Una historia breve sobre cómo un cultivo amarilleó el sur y se hizo parte de la mesa chilena.
La canola llegó a Chile como llegan muchas buenas ideas: en pequeñas semillas y grandes conversaciones. Primero fue curiosidad, luego ensayo, y con el tiempo una promesa para los campos del sur. Variedades más nobles —con aceite suave y harina valiosa— abrieron espacio para que productores y molinos se animaran a sembrarla en serio.
En invierno la siembra es discreta, pero en primavera el paisaje habla solo: franjas amarillas en Maule, Ñuble, Biobío, La Araucanía, Los Ríos y Los Lagos. Ahí la canola encontró clima, suelos y manos expertas. Su calendario calza con la vida del campo y su rotación mejora el piso para el trigo y la avena: menos malezas, suelos más esponjosos, labores mejor escalonadas.
Detrás de cada hectárea hay decisiones finas: elegir la fecha justa, ajustar la densidad, cuidar el azufre, entrar a tiempo al control de malezas.

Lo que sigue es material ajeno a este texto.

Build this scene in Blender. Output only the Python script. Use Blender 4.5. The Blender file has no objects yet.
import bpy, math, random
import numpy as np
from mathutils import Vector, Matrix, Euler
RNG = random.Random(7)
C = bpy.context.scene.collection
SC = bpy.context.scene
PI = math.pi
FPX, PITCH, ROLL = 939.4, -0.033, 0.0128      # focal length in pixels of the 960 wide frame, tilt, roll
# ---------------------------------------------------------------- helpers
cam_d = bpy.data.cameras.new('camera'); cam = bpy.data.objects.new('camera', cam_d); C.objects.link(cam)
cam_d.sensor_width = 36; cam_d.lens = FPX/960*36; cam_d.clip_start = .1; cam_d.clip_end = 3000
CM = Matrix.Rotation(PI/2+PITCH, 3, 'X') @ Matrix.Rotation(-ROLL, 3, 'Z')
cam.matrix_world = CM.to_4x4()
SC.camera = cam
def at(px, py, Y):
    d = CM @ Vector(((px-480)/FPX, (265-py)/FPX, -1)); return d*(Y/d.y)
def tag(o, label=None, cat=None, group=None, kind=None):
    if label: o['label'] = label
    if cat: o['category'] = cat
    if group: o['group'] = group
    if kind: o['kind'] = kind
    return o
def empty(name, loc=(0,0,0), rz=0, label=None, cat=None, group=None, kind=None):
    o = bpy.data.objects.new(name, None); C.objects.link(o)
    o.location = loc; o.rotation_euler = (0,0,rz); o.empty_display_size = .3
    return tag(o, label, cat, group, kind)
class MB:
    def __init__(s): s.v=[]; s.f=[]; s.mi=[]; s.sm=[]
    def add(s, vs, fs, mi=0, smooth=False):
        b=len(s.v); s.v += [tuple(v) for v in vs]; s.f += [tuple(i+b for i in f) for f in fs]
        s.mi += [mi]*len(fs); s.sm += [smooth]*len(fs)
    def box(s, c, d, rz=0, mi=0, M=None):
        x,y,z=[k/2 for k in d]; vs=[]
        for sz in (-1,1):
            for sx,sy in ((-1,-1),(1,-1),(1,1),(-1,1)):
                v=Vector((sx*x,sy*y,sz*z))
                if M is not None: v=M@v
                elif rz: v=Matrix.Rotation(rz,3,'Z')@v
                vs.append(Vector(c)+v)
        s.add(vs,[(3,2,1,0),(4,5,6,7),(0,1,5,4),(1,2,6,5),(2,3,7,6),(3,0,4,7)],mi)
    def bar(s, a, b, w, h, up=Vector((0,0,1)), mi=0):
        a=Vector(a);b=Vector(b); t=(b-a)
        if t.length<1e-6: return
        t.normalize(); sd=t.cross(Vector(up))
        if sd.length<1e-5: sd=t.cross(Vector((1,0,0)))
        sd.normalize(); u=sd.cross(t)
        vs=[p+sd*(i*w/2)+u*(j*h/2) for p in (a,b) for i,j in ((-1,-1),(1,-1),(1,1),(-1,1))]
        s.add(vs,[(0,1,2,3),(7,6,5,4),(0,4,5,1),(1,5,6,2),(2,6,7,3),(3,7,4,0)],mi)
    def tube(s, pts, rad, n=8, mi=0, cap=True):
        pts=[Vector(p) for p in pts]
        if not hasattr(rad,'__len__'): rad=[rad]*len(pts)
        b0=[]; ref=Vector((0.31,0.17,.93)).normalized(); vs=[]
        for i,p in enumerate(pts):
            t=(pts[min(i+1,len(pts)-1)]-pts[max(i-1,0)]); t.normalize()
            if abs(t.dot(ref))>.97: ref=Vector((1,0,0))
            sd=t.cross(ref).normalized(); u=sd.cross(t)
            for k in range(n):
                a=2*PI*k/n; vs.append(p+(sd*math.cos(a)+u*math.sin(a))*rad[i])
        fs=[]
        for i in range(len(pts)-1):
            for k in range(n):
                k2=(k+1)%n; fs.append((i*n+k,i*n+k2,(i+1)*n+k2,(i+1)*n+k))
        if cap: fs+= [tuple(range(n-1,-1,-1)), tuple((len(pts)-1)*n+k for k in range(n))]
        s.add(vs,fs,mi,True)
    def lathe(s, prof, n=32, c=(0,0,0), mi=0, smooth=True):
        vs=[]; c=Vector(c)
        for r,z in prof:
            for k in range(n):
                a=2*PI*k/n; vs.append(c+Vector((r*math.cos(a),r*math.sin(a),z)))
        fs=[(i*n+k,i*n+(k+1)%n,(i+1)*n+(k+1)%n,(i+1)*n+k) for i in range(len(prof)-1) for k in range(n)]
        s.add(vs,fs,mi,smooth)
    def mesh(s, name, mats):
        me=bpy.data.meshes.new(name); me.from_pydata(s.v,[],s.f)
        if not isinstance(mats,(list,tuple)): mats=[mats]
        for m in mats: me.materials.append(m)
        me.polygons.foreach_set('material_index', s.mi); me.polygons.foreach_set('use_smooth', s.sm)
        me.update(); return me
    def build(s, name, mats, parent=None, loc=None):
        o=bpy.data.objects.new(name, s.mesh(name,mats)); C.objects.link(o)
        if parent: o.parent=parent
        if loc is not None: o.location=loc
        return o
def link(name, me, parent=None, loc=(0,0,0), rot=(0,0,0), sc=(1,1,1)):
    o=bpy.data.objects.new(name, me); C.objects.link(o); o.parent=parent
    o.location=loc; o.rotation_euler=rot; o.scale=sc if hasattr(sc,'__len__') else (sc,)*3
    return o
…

No se trata solo de producir; se trata de hacerlo bien, de manera que la floración sea pareja y la cosecha llegue limpia al acopio.
La semilla viaja a la planta y se transforma: aceite claro para la cocina y harina proteica para alimentar cadenas productivas. Calidad y tiempo son claves: humedad controlada, impurezas bajas y logística a punto. Así la canola completa su recorrido, desde el sur profundo hasta la mesa de todos los días.
La historia sigue: nuevas variedades, mejores prácticas, mercados exigentes. La canola ya no es novedad; es una pieza estable en la agricultura del centro–sur, una alternativa que suma agronomía, sustentabilidad y valor para el territorio.